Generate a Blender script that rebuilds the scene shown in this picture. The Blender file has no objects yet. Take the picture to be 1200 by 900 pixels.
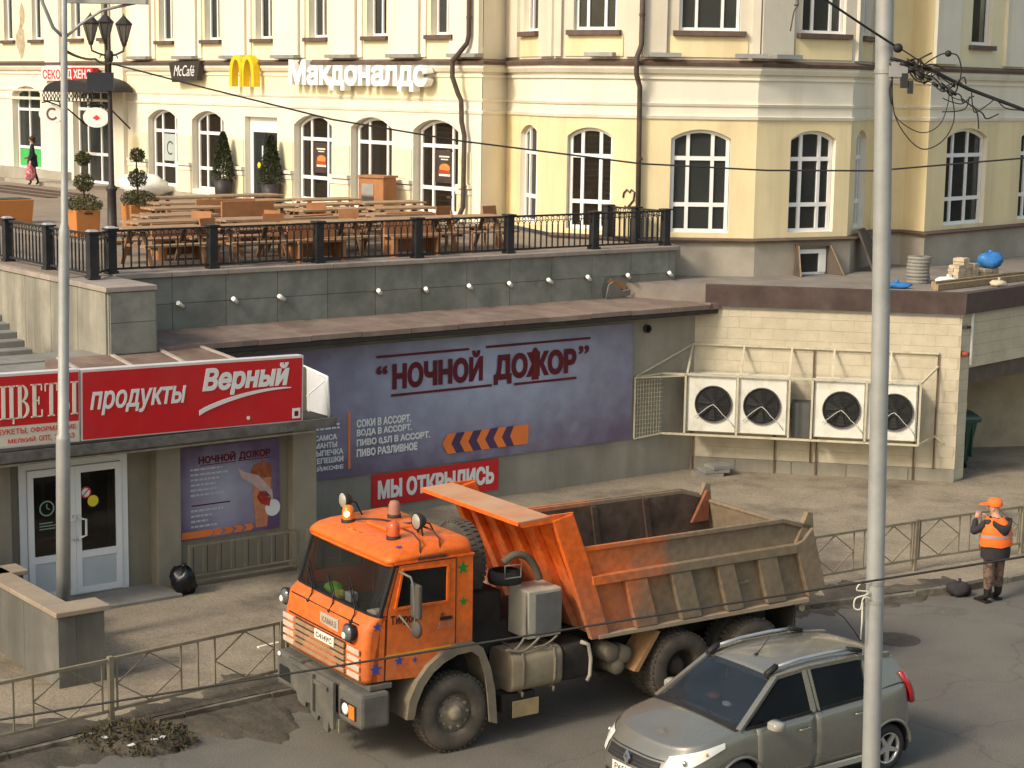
import bpy, bmesh, math, random
from mathutils import Vector, Matrix
rnd = random.Random(11)
SC = bpy.context.scene
COL = SC.collection
PI = math.pi
rad = math.radians

# ---------------------------------------------------------------- camera
cd = bpy.data.cameras.new('camera'); cam = bpy.data.objects.new('camera', cd); COL.objects.link(cam)
cd.sensor_width = 36.0; cd.lens = 65.7; cd.clip_start = 0.1; cd.clip_end = 2000
PITCH, ROLL, CH = 0.1563, 0.0155, 8.8
_f = Vector((0, math.cos(PITCH), -math.sin(PITCH))); _u = Vector((0, math.sin(PITCH), math.cos(PITCH))); _x = Vector((1, 0, 0))
_x2 = math.cos(ROLL)*_x + math.sin(ROLL)*_u; _u2 = -math.sin(ROLL)*_x + math.cos(ROLL)*_u
cam.matrix_world = Matrix(((_x2.x, _u2.x, -_f.x, 0), (_x2.y, _u2.y, -_f.y, 0), (_x2.z, _u2.z, -_f.z, CH), (0, 0, 0, 1)))
SC.camera = cam

# ---------------------------------------------------------------- sky, sun, exposure
SUN_EL = rad(37); _h = Vector((-0.74, -0.67)).normalized()
SUN = Vector((_h.x*math.cos(SUN_EL), _h.y*math.cos(SUN_EL), math.sin(SUN_EL)))
wd = bpy.data.worlds.new('World'); SC.world = wd; wd.use_nodes = True
nt = wd.node_tree; bg = nt.nodes['Background']
sky = nt.nodes.new('ShaderNodeTexSky'); sky.sky_type = 'NISHITA'; sky.sun_disc = False
sky.sun_elevation = SUN_EL; sky.sun_rotation = math.atan2(SUN.x, SUN.y); sky.dust_density = 3.0; sky.air_density = 1.2
wm_ = nt.nodes.new('ShaderNodeMix'); wm_.data_type = 'RGBA'; wm_.blend_type = 'MULTIPLY'; wm_.inputs[0].default_value = 1.0; wm_.inputs[7].default_value = (0.98, 0.94, 0.82, 1)   # warm spring haze
nt.links.new(sky.outputs[0], wm_.inputs[6]); nt.links.new(wm_.outputs[2], bg.inputs[0]); bg.inputs[1].default_value = 0.15
sd = bpy.data.lights.new('sun', 'SUN'); sd.energy = 1.8; sd.angle = rad(10.0); sd.color = (1.0, 0.925, 0.80)
so = bpy.data.objects.new('sun', sd); COL.objects.link(so); so.location = (-20, -20, 40)
so.rotation_euler = (-SUN).to_track_quat('-Z', 'Y').to_euler()
SC.view_settings.view_transform = 'Standard'; SC.view_settings.look = 'None'
SC.view_settings.exposure = 0.50; SC.view_settings.gamma = 1.0; SC.view_settings.use_curve_mapping = False

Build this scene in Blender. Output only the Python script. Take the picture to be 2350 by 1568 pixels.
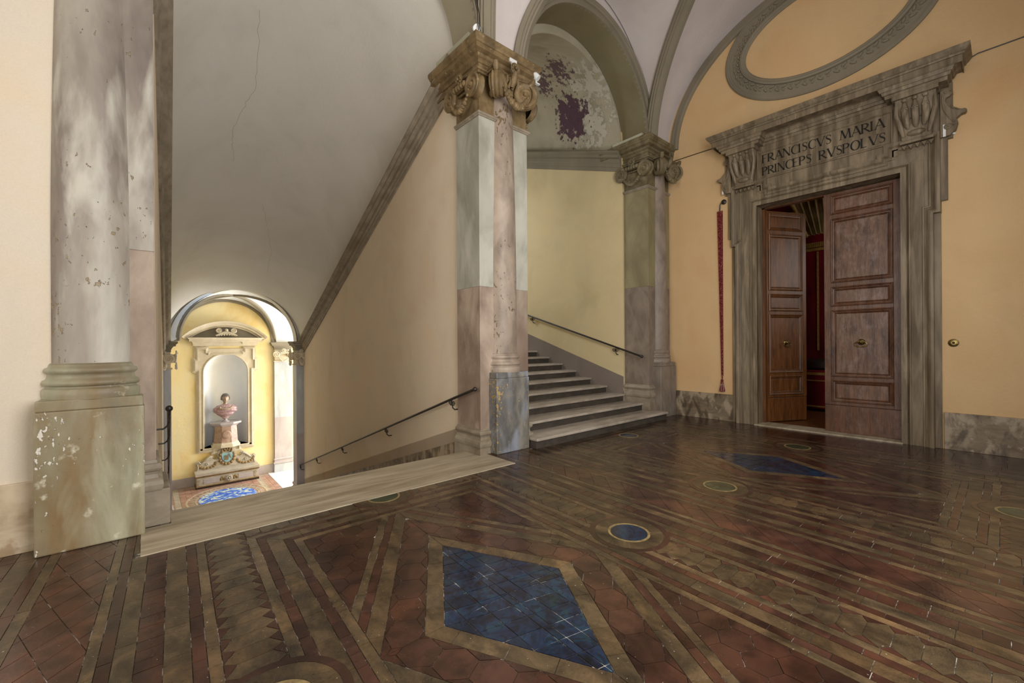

◆ ◆ ◆

» **Exercise prompt**: Print all of the entries word for word. Skip any images they contain.

» **Complete response**:
Generate a Blender script that rebuilds the scene shown in this picture. The Blender file has no objects yet. Take the picture to be 1200 by 900 pixels.
import bpy, bmesh, math, random
from mathutils import Vector, Matrix
rnd = random.Random(11)
SC = bpy.context.scene
COL = SC.collection
PI = math.pi
rad = math.radians

# ---------------------------------------------------------------- camera
cd = bpy.data.cameras.new('camera'); cam = bpy.data.objects.new('camera', cd); COL.objects.link(cam)
cd.sensor_width = 36.0; cd.lens = 65.7; cd.clip_start = 0.1; cd.clip_end = 2000
PITCH, ROLL, CH = 0.1563, 0.0155, 8.8
_f = Vector((0, math.cos(PITCH), -math.sin(PITCH))); _u = Vector((0, math.sin(PITCH), math.cos(PITCH))); _x = Vector((1, 0, 0))
_x2 = math.cos(ROLL)*_x + math.sin(ROLL)*_u; _u2 = -math.sin(ROLL)*_x + math.cos(ROLL)*_u
cam.matrix_world = Matrix(((_x2.x, _u2.x, -_f.x, 0), (_x2.y, _u2.y, -_f.y, 0), (_x2.z, _u2.z, -_f.z, CH), (0, 0, 0, 1)))
SC.camera = cam

# ---------------------------------------------------------------- sky, sun, exposure
SUN_EL = rad(37); _h = Vector((-0.74, -0.67)).normalized()
SUN = Vector((_h.x*math.cos(SUN_EL), _h.y*math.cos(SUN_EL), math.sin(SUN_EL)))
wd = bpy.data.worlds.new('World'); SC.world = wd; wd.use_nodes = True
nt = wd.node_tree; bg = nt.nodes['Background']
sky = nt.nodes.new('ShaderNodeTexSky'); sky.sky_type = 'NISHITA'; sky.sun_disc = False
sky.sun_elevation = SUN_EL; sky.sun_rotation = math.atan2(SUN.x, SUN.y); sky.dust_density = 3.0; sky.air_density = 1.2
wm_ = nt.nodes.new('ShaderNodeMix'); wm_.data_type = 'RGBA'; wm_.blend_type = 'MULTIPLY'; wm_.inputs[0].default_value = 1.0; wm_.inputs[7].default_value = (0.98, 0.94, 0.82, 1)   # warm spring haze
nt.links.new(sky.outputs[0], wm_.inputs[6]); nt.links.new(wm_.outputs[2], bg.inputs[0]); bg.inputs[1].default_value = 0.15
sd = bpy.data.lights.new('sun', 'SUN'); sd.energy = 1.8; sd.angle = rad(10.0); sd.color = (1.0, 0.925, 0.80)
so = bpy.data.objects.new('sun', sd); COL.objects.link(so); so.location = (-20, -20, 40)
so.rotation_euler = (-SUN).to_track_quat('-Z', 'Y').to_euler()
SC.view_settings.view_transform = 'Standard'; SC.view_settings.look = 'None'
SC.view_settings.exposure = 0.50; SC.view_settings.gamma = 1.0; SC.view_settings.use_curve_mapping = False

Build this scene in Blender. Output only the Python script. Take the picture to be 2350 by 1568 pixels.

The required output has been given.